A river delta
is a landform that forms at the mouth of a river where the river flows into an
ocean, sea, estuary, lake, or reservoir. Deltas form by deposition as sediment
if carried by a river out of its mouth. When a river reaches a lake or the sea
the water slows down and loses the energy to carry sediment. The sediment is
dropped at the mouth of the river over time it builds up in layers forming a
delta. Some deltas are so large that people live and farm on it such as the
Nile in Egypt.
A delta
plain is a flat section that is above water, small channels are cut through the
plain by rivers. These channels are called distributaries, new sections of
delta build up at the mouths of distributaries. The rest of the delta is under
water. A steeply sloping delta front faces the lake or ocean. The prodelta is
furthest away from the mouth of the river and is deepest under water.

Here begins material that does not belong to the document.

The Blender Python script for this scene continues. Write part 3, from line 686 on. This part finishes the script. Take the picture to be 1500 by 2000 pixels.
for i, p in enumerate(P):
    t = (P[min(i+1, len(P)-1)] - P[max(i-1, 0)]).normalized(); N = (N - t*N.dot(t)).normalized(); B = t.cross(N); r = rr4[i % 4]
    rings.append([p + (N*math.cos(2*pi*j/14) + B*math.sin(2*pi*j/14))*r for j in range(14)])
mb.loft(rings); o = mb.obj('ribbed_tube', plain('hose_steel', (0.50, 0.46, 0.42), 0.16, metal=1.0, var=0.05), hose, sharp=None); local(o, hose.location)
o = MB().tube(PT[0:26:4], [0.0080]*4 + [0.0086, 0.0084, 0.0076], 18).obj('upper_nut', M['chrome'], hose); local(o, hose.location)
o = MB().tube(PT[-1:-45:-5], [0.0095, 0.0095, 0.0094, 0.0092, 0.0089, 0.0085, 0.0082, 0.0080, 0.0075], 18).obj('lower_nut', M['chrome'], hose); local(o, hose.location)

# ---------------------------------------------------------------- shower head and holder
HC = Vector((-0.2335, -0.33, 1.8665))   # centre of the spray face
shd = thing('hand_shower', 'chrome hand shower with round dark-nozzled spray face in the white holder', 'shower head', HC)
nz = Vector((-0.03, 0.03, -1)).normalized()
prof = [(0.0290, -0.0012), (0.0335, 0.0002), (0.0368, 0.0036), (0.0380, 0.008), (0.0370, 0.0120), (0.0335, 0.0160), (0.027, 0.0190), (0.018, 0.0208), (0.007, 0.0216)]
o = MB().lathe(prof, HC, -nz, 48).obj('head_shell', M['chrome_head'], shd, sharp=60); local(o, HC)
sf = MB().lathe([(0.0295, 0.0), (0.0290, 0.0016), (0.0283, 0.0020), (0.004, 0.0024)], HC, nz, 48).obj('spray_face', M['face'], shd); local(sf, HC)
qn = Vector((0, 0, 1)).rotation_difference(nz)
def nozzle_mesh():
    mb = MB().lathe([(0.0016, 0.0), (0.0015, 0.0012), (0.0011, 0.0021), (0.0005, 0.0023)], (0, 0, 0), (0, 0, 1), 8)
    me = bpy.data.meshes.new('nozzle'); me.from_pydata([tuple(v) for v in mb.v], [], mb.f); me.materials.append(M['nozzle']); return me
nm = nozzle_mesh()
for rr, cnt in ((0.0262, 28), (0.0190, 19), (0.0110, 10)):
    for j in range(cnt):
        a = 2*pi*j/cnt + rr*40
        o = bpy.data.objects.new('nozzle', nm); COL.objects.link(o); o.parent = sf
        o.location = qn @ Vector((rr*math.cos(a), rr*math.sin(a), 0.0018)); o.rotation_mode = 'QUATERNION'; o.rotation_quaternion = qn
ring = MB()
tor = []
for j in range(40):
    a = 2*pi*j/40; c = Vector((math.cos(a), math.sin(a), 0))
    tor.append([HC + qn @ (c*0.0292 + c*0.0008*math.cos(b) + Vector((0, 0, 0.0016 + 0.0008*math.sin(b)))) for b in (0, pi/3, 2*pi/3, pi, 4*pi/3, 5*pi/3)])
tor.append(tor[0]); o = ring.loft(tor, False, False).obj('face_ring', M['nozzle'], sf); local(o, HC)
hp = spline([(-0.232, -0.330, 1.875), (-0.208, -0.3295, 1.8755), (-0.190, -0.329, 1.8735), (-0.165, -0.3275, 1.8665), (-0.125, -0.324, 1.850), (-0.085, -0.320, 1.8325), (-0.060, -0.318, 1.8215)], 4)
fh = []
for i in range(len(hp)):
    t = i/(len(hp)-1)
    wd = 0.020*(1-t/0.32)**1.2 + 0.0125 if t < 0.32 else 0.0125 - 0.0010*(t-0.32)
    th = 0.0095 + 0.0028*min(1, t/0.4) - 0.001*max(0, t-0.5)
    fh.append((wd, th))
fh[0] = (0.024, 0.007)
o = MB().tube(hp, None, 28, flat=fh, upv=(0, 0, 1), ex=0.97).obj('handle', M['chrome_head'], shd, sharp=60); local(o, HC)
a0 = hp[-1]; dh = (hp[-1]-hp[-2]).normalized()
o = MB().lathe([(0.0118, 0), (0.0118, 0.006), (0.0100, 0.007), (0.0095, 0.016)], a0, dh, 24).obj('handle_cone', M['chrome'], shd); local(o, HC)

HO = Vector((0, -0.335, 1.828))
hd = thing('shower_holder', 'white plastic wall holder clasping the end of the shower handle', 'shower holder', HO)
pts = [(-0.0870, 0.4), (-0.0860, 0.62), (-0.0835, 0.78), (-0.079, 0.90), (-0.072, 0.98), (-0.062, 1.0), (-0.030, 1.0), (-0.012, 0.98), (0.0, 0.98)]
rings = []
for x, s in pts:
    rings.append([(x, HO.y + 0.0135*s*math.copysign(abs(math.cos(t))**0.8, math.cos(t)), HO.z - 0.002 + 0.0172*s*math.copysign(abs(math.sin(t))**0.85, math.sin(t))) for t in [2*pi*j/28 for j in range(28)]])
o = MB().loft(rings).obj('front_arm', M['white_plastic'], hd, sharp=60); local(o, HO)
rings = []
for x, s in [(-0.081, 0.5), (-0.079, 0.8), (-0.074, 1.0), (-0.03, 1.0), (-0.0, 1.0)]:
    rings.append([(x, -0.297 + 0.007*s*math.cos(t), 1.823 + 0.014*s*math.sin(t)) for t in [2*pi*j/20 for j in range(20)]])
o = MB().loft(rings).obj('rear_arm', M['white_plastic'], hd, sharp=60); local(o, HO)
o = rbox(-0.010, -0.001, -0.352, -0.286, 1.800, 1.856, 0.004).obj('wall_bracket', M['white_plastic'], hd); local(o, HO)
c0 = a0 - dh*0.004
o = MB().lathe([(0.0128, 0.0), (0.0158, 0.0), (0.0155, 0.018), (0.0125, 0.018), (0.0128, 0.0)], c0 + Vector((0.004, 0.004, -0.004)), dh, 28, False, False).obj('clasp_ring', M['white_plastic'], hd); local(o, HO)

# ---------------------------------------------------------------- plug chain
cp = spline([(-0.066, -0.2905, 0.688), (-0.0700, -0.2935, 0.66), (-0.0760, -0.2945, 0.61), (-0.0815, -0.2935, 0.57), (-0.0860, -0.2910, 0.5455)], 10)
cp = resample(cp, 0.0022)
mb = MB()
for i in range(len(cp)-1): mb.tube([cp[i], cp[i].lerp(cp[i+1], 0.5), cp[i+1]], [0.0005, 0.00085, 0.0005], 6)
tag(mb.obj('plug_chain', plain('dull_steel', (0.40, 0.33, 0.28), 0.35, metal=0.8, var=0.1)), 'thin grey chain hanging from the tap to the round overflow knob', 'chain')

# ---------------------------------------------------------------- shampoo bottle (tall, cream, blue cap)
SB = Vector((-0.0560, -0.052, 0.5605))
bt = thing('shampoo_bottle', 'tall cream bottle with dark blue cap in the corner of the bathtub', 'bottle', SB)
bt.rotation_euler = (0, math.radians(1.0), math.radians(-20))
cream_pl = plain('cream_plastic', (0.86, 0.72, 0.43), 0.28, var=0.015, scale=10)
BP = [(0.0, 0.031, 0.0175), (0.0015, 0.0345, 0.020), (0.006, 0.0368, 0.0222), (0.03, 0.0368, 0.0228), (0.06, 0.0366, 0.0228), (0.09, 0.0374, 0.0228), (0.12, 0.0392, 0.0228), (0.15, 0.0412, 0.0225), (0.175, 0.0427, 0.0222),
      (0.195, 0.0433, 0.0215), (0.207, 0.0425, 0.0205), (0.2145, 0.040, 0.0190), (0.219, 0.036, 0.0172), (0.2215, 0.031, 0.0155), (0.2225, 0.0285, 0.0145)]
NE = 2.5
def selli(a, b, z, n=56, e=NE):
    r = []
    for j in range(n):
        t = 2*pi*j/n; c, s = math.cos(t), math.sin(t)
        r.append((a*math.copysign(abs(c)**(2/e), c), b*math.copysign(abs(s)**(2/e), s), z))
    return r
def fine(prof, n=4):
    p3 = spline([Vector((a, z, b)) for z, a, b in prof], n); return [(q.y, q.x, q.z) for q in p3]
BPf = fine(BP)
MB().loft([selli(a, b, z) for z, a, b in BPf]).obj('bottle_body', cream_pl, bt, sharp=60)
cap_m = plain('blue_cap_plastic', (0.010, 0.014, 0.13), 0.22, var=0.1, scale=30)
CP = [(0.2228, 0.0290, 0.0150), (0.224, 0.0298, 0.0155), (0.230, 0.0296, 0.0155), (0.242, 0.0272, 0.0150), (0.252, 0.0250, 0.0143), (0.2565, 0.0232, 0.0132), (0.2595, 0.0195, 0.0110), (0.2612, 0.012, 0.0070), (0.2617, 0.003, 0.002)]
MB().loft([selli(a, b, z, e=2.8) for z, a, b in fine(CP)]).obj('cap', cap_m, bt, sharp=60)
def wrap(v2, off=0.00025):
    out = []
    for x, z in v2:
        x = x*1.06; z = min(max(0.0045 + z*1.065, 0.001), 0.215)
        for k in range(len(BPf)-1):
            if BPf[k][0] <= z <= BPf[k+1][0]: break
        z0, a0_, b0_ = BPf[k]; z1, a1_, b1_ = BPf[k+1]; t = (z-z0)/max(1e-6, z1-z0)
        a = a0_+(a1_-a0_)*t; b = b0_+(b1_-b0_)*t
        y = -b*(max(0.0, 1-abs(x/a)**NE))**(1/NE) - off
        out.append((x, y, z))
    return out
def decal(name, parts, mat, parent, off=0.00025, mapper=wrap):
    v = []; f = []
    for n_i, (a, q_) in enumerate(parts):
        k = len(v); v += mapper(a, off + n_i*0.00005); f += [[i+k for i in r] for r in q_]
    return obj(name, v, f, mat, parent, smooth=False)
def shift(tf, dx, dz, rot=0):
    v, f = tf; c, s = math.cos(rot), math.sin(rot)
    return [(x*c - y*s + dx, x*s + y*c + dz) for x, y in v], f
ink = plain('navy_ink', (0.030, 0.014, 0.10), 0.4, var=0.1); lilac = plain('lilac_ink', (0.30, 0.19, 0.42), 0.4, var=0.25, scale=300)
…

Deltas can be different shapes and
sizes depending on how much sediment is deposited by the river and how much is
eroded and re-deposited by waves and tides;
A river
dominated delta is often named a bird’s foot delta because of its form. Leeves
build up along the sides of the narrow distributary channels. Such as the Mississippi delta in Louisiana
USA.
Tide dominated
deltas have long and narrow offshore bars or islands at the mouth of the river,
such as in Western Papua New Guinea.
Wave
dominated deltas look like a trodden triangles. The lines running across the
delta are ridges that formed as the delta built up, such as Caravelas, Brazil.
The UK
doesn’t have any delta as deltas need to run
out onto vast areas of flat land, like the Nile and Mississippi deltas. We only
have one area similar to a delta and that’s the Wash between Lincolnshire and
Norfolk. However there are only two or three very small rivers flowing into
that unlike the Nile. River Deltas require a
large source of sediment to form, usually from weathering of large high
mountain ranges. Those high volumes of sediment get washed out to sea by rivers
coming down from the mountains. Over time the sediment at the mouth of the
river builds up to form new land forming a delta. Britain doesn't have mountain
ranges the size of the Himalayas, Rockies, or Andes, which provide much of the
sediment source for many of the World’s great river deltas.